* _DO THIS_
Find all the lines with "that" and gather them.

-- BEGIN DATA SEGMENT --

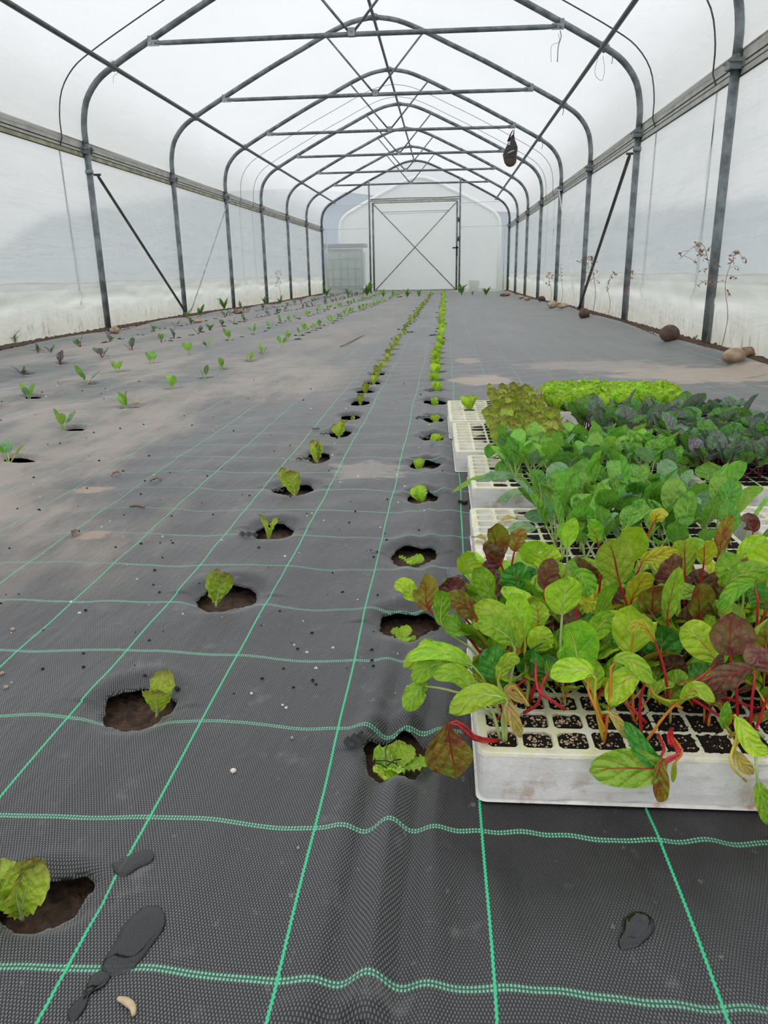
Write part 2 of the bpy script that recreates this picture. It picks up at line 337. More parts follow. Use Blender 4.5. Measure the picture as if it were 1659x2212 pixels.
# ---------------------------------------------------------------- leaves
def wprof(kind, v):
    v = max(0., min(1., v))
    if kind == 'chard': return max(0, math.sin(PI*v**1.12))**.52
    if kind == 'ob': return max(0, math.sin(PI*v**1.7))**.8
    if kind == 'spat': return max(0, math.sin(PI*v**1.15))**.58
    if kind == 'cab': return max(0, math.sin(PI*v**.95))**.52*(1+.05*math.sin(v*46))
    if kind == 'let': return (.16+.84*max(0, math.sin(PI*(.04+.96*v)**1.6))**.55)*(1 if v < .93 else (1-v)/.07*.55+.45)*(1+.07*math.sin(v*38))
    if kind == 'weed': return max(0, math.sin(PI*v**.8))**.9*.7
    return math.sin(PI*v)
def leaf_mesh(name, path, vb, width, hint, mats, kind='chard', cup=.15, ruf=.0, rn=3, stem_r=.0022, nu=8, nv=12, seed=0, ns=6):
    """path: control points of stalk and midrib; vb: share of it that is stalk; width: full blade width."""
    g = random.Random(seed); P = spline(path, 40)
    acc = [0]
    for a, b in zip(P, P[1:]): acc.append(acc[-1]+(b-a).length)
    tot = acc[-1]
    def at(s):
        s = max(0, min(tot, s))
        for i in range(40):
            if acc[i+1] >= s: break
        k = (s-acc[i])/max(1e-9, acc[i+1]-acc[i]); return P[i].lerp(P[i+1], k), (P[i+1]-P[i]).normalized()
    mb = MB(); hint = Vector(hint).normalized(); uvs = []
    nst = 9 if vb > .04 else 5
    end = vb*tot+(tot-vb*tot)*.72
    sp = []; rs = []
    for i in range(nst+1):
        s = end*i/nst; p, tt = at(s); nn = (hint-tt*hint.dot(tt)).normalized()
        k = 0 if s < vb*tot else (s-vb*tot)/(tot*(1-vb))
        sp.append(p-nn*stem_r*(.35 if k > 0 else 0)); rs.append(stem_r*(1.15-.45*s/end) if k <= 0 else stem_r*max(.18, .7*(1-k*1.25)))
    mb.tube(sp, rs, ns, 1); n0 = len(mb.v)
    ph = g.uniform(0, 6); ph2 = g.uniform(0, 6); vs = []; fs = []; uv = []
    for j in range(nv+1):
        v = j/nv; v2 = v if v < .5 else .5+.5*math.sin((v-.5)*PI)**.85 if v < 1 else 1
        v2 = v
        p, tt = at(vb*tot+(1-vb)*tot*v2); sd = tt.cross(hint).normalized(); nn = sd.cross(tt).normalized()
        w = width*.5*max(.012, wprof(kind, v2))
        for i in range(nu+1):
            u = i/nu*2-1; au = abs(u)
            z = cup*au**1.7*w + ruf*width*(au**2)*(math.sin(rn*v*2*PI+ph+(1.3 if u > 0 else 0))) + ruf*.5*width*v*v*math.sin(u*rn*2.2+ph2)
            z += .02*width*math.sin(u*7+v*9+ph)*(1-au)
            vs.append(p+sd*(u*w*(1-.10*cup*au))+nn*z); uv.append((i/nu, v2))
    for j in range(nv):
        for i in range(nu):
            a = j*(nu+1)+i; fs.append((a, a+1, a+nu+2, a+nu+1))
    mb.add(vs, fs, 0); me = mb.mesh(name, mats)
    ul = me.uv_layers.new(name='UVMap'); alluv = [(.5, .1)]*n0+uv
    li = np.zeros(len(me.loops), dtype=np.int32); me.loops.foreach_get('vertex_index', li)
    ul.data.foreach_set('uv', np.array(alluv, dtype=np.float32)[li].ravel())
    return me
def arc_path(pet, bl, a0, a1, sway=0):
    """leaf leaning out along +x: lean angle goes a0 -> a1 from the stalk's foot to the tip"""
    pts = []; x = y = z = 0.; n = 7; L = pet+bl
    for i in range(n+1):
        pts.append((x, y, z)); t = i/n; a = a0+(a1-a0)*t**1.5
        x += math.sin(a)*L/n; z += math.cos(a)*L/n; y += sway*L/n*math.sin(t*3)
    return pts
def variants(kind, n, pet, bl, wr, a0, a1, cup, ruf, rn, stem_r, blades, stems, seed, nu=8, nv=10):
    g = random.Random(seed); out = []
    for i in range(n):
        b = blades[i % len(blades)]; st = stems[g.randrange(len(stems))] if not isinstance(stems, dict) else g.choice(stems[b])
        p, l = g.uniform(*pet), g.uniform(*bl)
        out.append(leaf_mesh('leaf', arc_path(p, l, g.uniform(*a0), g.uniform(*a1), g.uniform(-.25, .25)), p/(p+l), l*g.uniform(*wr), (-1, 0, .55),
                   [L_[b], S_[st]], kind, g.uniform(*cup), g.uniform(*ruf), rn, stem_r, nu, nv, seed*100+i))
    return out
CH_ST = {'lime': ['pale', 'yellow', 'orange'], 'green': ['orange', 'yellow', 'pale', 'red'], 'dark': ['red', 'pale', 'orange'], 'greenred': ['red', 'red', 'orange'],
         'yellow': ['yellow', 'orange'], 'bronze': ['red', 'orange'], 'burg': ['red', 'wine']}
V_CHARD = variants('chard', 26, (.035, .06), (.045, .07), (.62, .85), (.1, .5), (.5, 1.7), (-.25, .5), (.02, .07), 2, .0019,
                   ['lime', 'green', 'greenred', 'dark', 'lime', 'bronze', 'green', 'burg', 'lime', 'dark', 'green', 'yellow', 'burg'], CH_ST, 11)
V_KOH = variants('spat', 20, (.04, .065), (.055, .085), (.52, .66), (.1, .45), (.4, 1.5), (-.2, .45), (.01, .04), 2, .0019, ['koh', 'koh', 'kohl', 'koh', 'kohg'], ['pale'], 12)
V_CAB = variants('cab', 18, (.035, .06), (.045, .075), (.75, .95), (.15, .55), (.5, 1.7), (-.3, .5), (.02, .06), 3, .002, ['cab', 'cabg', 'cabp', 'cab', 'cabg', 'cab', 'cabg'], ['wine'], 13)
V_LET = variants('let', 12, (.004, .008), (.045, .065), (.8, 1.1), (.1, .4), (.5, 1.1), (-.1, .4), (.08, .14), 5, .0016, ['let'], ['white'], 14, 10, 12)
V_FLAT = variants('let', 10, (.004, .008), (.036, .052), (.85, 1.15), (.7, 1.15), (1.1, 1.7), (-.1, .4), (.09, .15), 5, .0016, ['let'], ['white'], 19, 12, 14)
V_OAK = variants('let', 14, (.008, .016), (.060, .082), (.55, .72), (.02, .25), (.25, .95), (-.1, .4), (.06, .10), 4, .0021, ['oak'], ['white'], 15, 8, 10)
V_SKOH = variants('spat', 10, (.02, .035), (.04, .06), (.42, .6), (.1, .6), (.4, 1.2), (-.2, .4), (.02, .05), 2, .0018, ['kohl', 'kohl', 'koh', 'kohg'], ['pale'], 16, 6, 8)
V_SCAB = variants('cab', 10, (.02, .035), (.035, .055), (.6, .8), (.1, .7), (.4, 1.6), (-.2, .4), (.03, .06), 2, .0018, ['cab', 'cabp', 'cabg'], ['wine'], 17, 6, 8)
V_WEED = variants('weed', 6, (.005, .02), (.05, .11), (.2, .34), (.1, .6), (.5, 1.5), (0, .3), (.02, .08), 3, .0012, ['weed'], ['pale'], 18, 4, 7)

def plant(name, loc, vs, n, label, cat, group=None, tilt=.25, scale=(.85, 1.15), g=R, a_off=None):
    r = empty(name, loc, 0); tag(r, label, cat, group); a = g.uniform(0, 6.28) if a_off is None else a_off
    for i in range(n):
        link('leaf', g.choice(vs), r, (0, 0, 0), (g.uniform(-tilt, tilt)*.5, g.uniform(-tilt, tilt)*.6, a+i*6.283/n+g.uniform(-.5, .5)), g.uniform(*scale))
    return r

def ordw(i):
    if i < 16: return ORD[i]
    t_ = {16: 'seventeenth', 17: 'eighteenth', 18: 'nineteenth'}
    if i in t_: return t_[i]
    n_ = i+1; d, u = divmod(n_, 10); tens = ['', '', 'twent', 'thirt', 'fort', 'fift', 'sixt', 'sevent'][d]
    return tens+'ieth' if u == 0 else tens+'y-'+ORD[u-1]
ORD = ['first', 'second', 'third', 'fourth', 'fifth', 'sixth', 'seventh', 'eighth', 'ninth', 'tenth', 'eleventh', 'twelfth', 'thirteenth', 'fourteenth', 'fifteenth', 'sixteenth']

# ================================================================ the tunnel
PROF = [(2.89, 1.92), (2.885, 2.12), (2.83, 2.34), (2.69, 2.525), (2.49, 2.66), (2.07, 2.885), (1.44, 3.205), (.98, 3.42), (.62, 3.59), (.3, 3.712), (0, 3.762)]
HALF = spline([(x, 0, z) for x, z in PROF], 30)
ARCH = [(-p.x, p.z) for p in HALF]+[(p.x, p.z) for p in HALF[::-1]][1:]
def hoop_pts(y, off=0):
    out = []
    n = len(ARCH)
    for i, (x, z) in enumerate(ARCH):
        a, b = ARCH[max(0, i-1)], ARCH[min(n-1, i+1)]; dx, dz = b[0]-a[0], b[1]-a[1]; L = math.hypot(dx, dz)
        out.append((CX+x-dz/L*off, y, z+dx/L*off))
    return out
def splay(z, y): return 0.0
HY = [Y0+k*BAY for k in range(-3, 7)]
FLEN = []

# roof film: one sheet over the hoops, drawn tight over each pipe and slack between
def roof():
    ys = []
    y = YBACK
    while y < YEND+.01: ys.append(y); y += .2
    vs = []; n = len(ARCH)
    for y in ys:
        dist = min(abs(y-h) for h in HY); slack = min(1, dist/1.0)
        for i, p in enumerate(hoop_pts(y, .036-.02*slack)):
            w = .006*math.sin(y*5.1+i*.9)*slack
            vs.append((p[0], p[1], p[2]+w))
    fs = [(j*n+i, j*n+i+1, (j+1)*n+i+1, (j+1)*n+i) for j in range(len(ys)-1) for i in range(n-1)]
    mb = MB(); mb.add(vs, fs); o = mb.build('ceiling', F_ROOF); tag(o, 'milky polythene film stretched over the tunnel hoops', kind='structure')
roof()
def side_film(sx, name, label):
    ys = np.arange(YBACK, YEND+.01, .09); mb = MB(); zs = np.linspace(.46, 1.86, 15)
    f = sines(31 if sx < 0 else 32, 6, .9, .35)
    vs = [(CX+sx*(HW+.045+.010*float(f(y, z))*math.sin(max(0, (z-.46)/1.4)*PI)), y, z) for y in ys for z in zs]; n = len(zs)
    mb.add(vs, [(j*n+i, j*n+i+1, (j+1)*n+i+1, (j+1)*n+i) for j in range(len(ys)-1) for i in range(n-1)])
    w = mb.build(name, F_WALL); tag(w, label, kind='structure')
    # skirt: a second sheet from knee height down to the soil, with a slack bulge along it
    zs = [-.12, 0, .06, .12, .18, .24, .27, .30, .33, .36, .39, .42, .46, .50, .525]; mb = MB(); n = len(zs); vs = []
    for y in ys:
        for z in zs:
            b = .035*math.exp(-((z-.36-.02*math.sin(y*1.7))/.05)**2)*(.6+.4*math.sin(y*2.3)); b2 = .012*float(f(y*1.3, z*2))
            vs.append((CX+sx*(HW+.052+.02*(z < .0)-b+b2*.6), y, z+.008*math.sin(y*2.9)*(z > .3)))
    mb.add(vs, [(j*n+i, j*n+i+1, (j+1)*n+i+1, (j+1)*n+i) for j in range(len(ys)-1) for i in range(n-1)])
    mb.build('skirt', F_SKIRT, w)
    mb = MB(); mb.tube([(CX+sx*(HW+.045), y, .525+.008*math.sin(y*2.9)) for y in ys[::4]], .007, 6); mb.build('skirt_hem', F_SKIRT, w)
side_film(-1, 'wall_left', 'translucent film side of the tunnel left of the planted rows')
side_film(1, 'wall_right', 'translucent film side of the tunnel beside the stones')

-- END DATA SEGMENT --

* _CORRECT ANSWER_
Write part 2 of the bpy script that recreates this picture. It picks up at line 337. More parts follow. Use Blender 4.5. Measure the picture as if it were 1659x2212 pixels.
    """path: control points of stalk and midrib; vb: share of it that is stalk; width: full blade width."""